Du minimalisme et des scratchs de « la sueur a coulé » jusqu’à la douceur de la guitare de « Toi & Moi », en passant par le synthétique « Habitués » (qui arracherait des mouvements de tête à n’importe quelle personne normalement constituée), Ol’Tenz est à l’aise dans tous les registres, mettant réellement en musique les mots de ses deux potes. Mais là où il se distingue fortement du commun des beatmakers français, c’est dans l’importance accordée à la rhytmique. En effet, l’album bénéficie d’une de ces ambiances énergiques, « dope », qu’on ne retrouve habituellement que dans le rap us, tandis que les productions françaises sont souvent plus axées sur la mélodie, quitte à perdre le moindre relief.
Au niveau du emceeing, comme c’était le cas pour le premier album, Tant qu’il en est temps est à diviser en deux parties : celle de Jeap et celle de Vasquez. L’alchimie entre les deux n’est atteinte que sur de rares morceaux comme « Toi & Moi », « Pas l’printemps », ou « Autant en apporte le temps ». Partout ailleurs, les deux comparses sont loin d’être au même niveau, et ce autant pour ce qui est du flow que de l’écriture, et semblent parfois rapper deux thèmes différents sur une même instru. Là ou Vasquez distille avec un flow posé et grave des réflexions la plupart du temps extrêmement pertinentes, Jeap bafouille un flow qui se veut technique et part souvent dans des digressions imprécises. Ce dernier lâche pourtant quelques bons couplets entre deux lieux communs, et est plutôt à l’aise sur les morceaux un peu plus festifs comme « A nos excès », contrairement à Vasquez qui y semble hors-ambiance. Si le très beau « Toi & Moi » témoigne joliment de leur complicité de longue date dans la vie, elle ne va pas de soi sur disque.
Néanmoins, et aussi bizarre que cela puisse paraître ces différentes flagrantes entre les deux rappeurs ne plombent pas tant que ça l’écoute du CD. En effet, tous les morceaux sont bons, certains de par leur manière originale d’aborder un sujet (« La latte du shérif »), d’autres pour l’originalité même du sujet (« Déserteur, ce combat »), ou encore pour l’énergie qu’ils dégagent (« Habitués »).
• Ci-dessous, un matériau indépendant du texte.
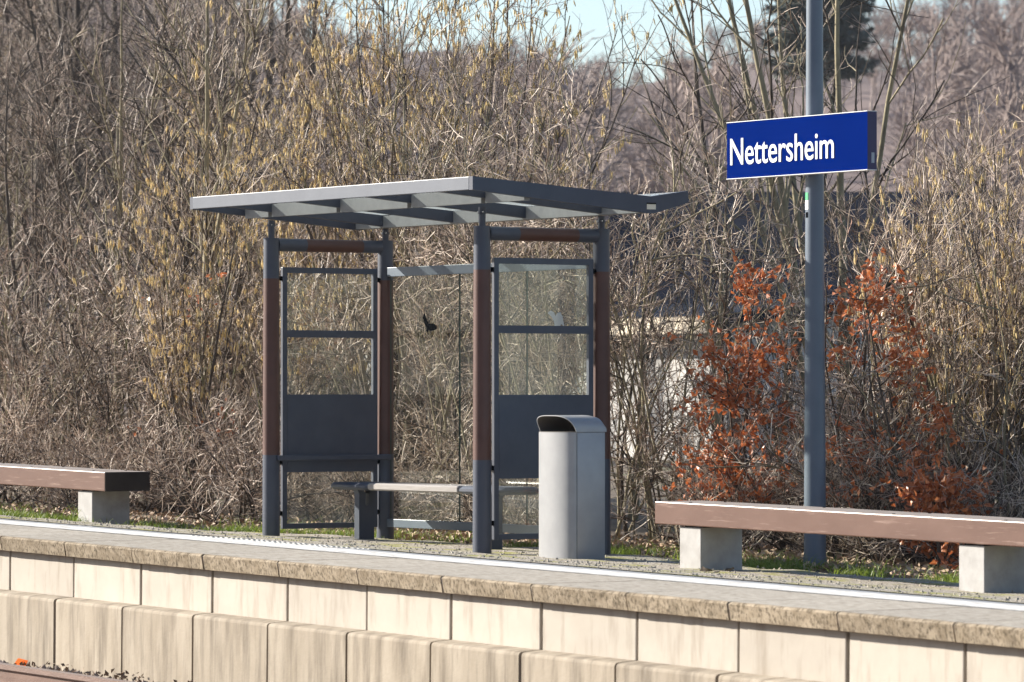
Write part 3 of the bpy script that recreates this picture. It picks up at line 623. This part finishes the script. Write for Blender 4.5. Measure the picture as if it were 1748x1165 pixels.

On a surtout à faire avec Less du Neuf à un groupe qui réussit le tour de force de faire passer des messages très profonds avec des mots et formulations simples, ce qui donne des morceaux aussi forts que « Le chant du coq », très courte a capella dans laquelle Vasquez dit avec justesse sur la France ce que beaucoup de rappeurs s’échinent maladroitement à rapper depuis des années. Ou encore « Autant en apporte le temps », beau manifeste pour la maturité et l’humanité. Il se dégage de tout cela un excellent album, grave et frais à la fois, avec autant d’ambiances que de morceaux.
« J’suis un ex-clando, poto, pas un ex-caillera. J’suis pas dans la course à qui expose le mieux sa souffance, cachée par la haine et qui chiera le plus fort sur la France. Pour ceux qui ont peu, qui prennent la vie avec le sourire. Pour ceux qui ont plus, mais ne veulent plus rien si ce n’est mourir. En réalité, qui sommes-nous pour juger ? Conserve humanité, humilité, fils d’immigré… »
Vasquez et Jeap font toujours du « rap de fils d’immigrés », mais semblent s’être éloignés de celui qu’ils ont défendu pendant des années aux cotés, entre autres, de La Rumeur et Casey. A n’en pas douter, les quatre ans qui ont séparé les deux opus sont autant de moments de réflexion sur leur propre démarche, sur sa consistance et ses aboutissements.
Certains restent fidèles à leurs convictions le temps d’une vie entière, et considèrent que suivre rigoureusement une ligne de conduite initiale est un gage d’intégrité, voire même de qualité ou de force. D’autres observent, cogitent, et finissent par changer, tant qu’il en est temps.